Gritty McDuff's Brew Pub in Portland, Maine

Gritty McDuff’s Brew Pub in Portland, Maine’s Old Port neighborhood is “Maine’s original brew pub”—it was Maine’s first brew pub since the end of prohibition, and it opened in 1988. I stopped by Gritty’s for a few pints a couple of weeks ago during Portland Beer Week, and it turned out to be one of my favorite watering holes I found in a city that’s packed with quality drinking establishments.

The brew pub is just a few blocks from the Atlantic Ocean, and you can see the waterfront area through a back window on clear days. The bar is topped with shiny, battered copper. The bartender was friendly and quick to offer recommendations for other nearby bars and attractions.

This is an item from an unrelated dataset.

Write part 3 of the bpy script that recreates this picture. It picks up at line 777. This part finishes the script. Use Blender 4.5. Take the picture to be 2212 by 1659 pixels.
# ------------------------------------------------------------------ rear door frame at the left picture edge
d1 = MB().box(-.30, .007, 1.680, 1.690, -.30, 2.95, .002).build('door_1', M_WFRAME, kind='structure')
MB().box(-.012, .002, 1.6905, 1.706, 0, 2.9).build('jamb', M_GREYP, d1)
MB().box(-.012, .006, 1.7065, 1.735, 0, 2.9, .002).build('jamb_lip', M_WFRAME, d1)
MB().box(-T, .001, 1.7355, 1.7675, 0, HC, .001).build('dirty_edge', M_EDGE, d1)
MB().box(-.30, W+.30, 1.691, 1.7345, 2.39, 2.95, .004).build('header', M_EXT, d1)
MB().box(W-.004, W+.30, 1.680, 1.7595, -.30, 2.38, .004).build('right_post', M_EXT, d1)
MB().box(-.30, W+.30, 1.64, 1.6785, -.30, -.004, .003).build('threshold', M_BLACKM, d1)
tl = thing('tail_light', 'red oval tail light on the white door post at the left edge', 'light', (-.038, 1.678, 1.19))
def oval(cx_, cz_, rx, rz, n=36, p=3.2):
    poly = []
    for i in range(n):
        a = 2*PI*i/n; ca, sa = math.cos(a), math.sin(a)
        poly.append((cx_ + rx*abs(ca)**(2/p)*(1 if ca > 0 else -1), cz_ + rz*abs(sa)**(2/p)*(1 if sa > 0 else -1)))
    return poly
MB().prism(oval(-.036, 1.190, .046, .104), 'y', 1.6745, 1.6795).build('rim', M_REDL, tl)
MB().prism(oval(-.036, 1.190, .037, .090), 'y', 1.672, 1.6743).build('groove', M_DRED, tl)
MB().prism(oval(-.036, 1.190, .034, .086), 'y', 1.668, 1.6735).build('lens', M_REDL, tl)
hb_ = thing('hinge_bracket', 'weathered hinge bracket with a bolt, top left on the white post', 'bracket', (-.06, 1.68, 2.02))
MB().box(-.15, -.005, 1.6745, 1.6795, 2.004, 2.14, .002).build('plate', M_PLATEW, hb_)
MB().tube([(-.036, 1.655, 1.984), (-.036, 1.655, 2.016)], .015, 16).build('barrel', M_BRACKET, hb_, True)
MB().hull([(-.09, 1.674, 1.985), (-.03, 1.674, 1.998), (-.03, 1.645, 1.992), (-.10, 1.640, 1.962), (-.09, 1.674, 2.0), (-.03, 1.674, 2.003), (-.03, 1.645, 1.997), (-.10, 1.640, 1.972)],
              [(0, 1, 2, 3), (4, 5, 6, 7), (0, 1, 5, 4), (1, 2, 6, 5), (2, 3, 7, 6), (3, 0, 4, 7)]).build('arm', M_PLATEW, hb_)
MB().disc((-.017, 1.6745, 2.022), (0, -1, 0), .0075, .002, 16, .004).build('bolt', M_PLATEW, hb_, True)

I didn’t have any food, but I Gritty’s offers a wide range of pub grub.

All of the “real ales” at Gritty McDuff’s are brewed on premise, and it shows; the beers I had were extremely fresh. I’d had a few different Gritty’s beers before my visit; Gritty’s Black Fly Stout isn’t difficult to find in my home city of Boston. But the draft version I had at the brew pub was even more delicious, a truly fine stout.

Gritty McDuff's Mug Club mugs

Gritty’s Mug Club mugs hanging above the bar

Gritty’s regulars can pay $75 a year to join its Mug Club, which gets you a 21-ounce, white ceramic mug of your own and five more ounces of brew for the same price as the standard 16-ounce pints. Five-year Mug Club members get special colored mugs that are even larger. And every Gritty’s pub—there are two more of them, in Freeport and Lewiston/Auburn, Maine—offers two-dollar drafts for Mug Club members two nights a week.

If you’re ever in Portland and have a hankerin’ for a real ale, you’ll find a friend in Gritty McDuff’s.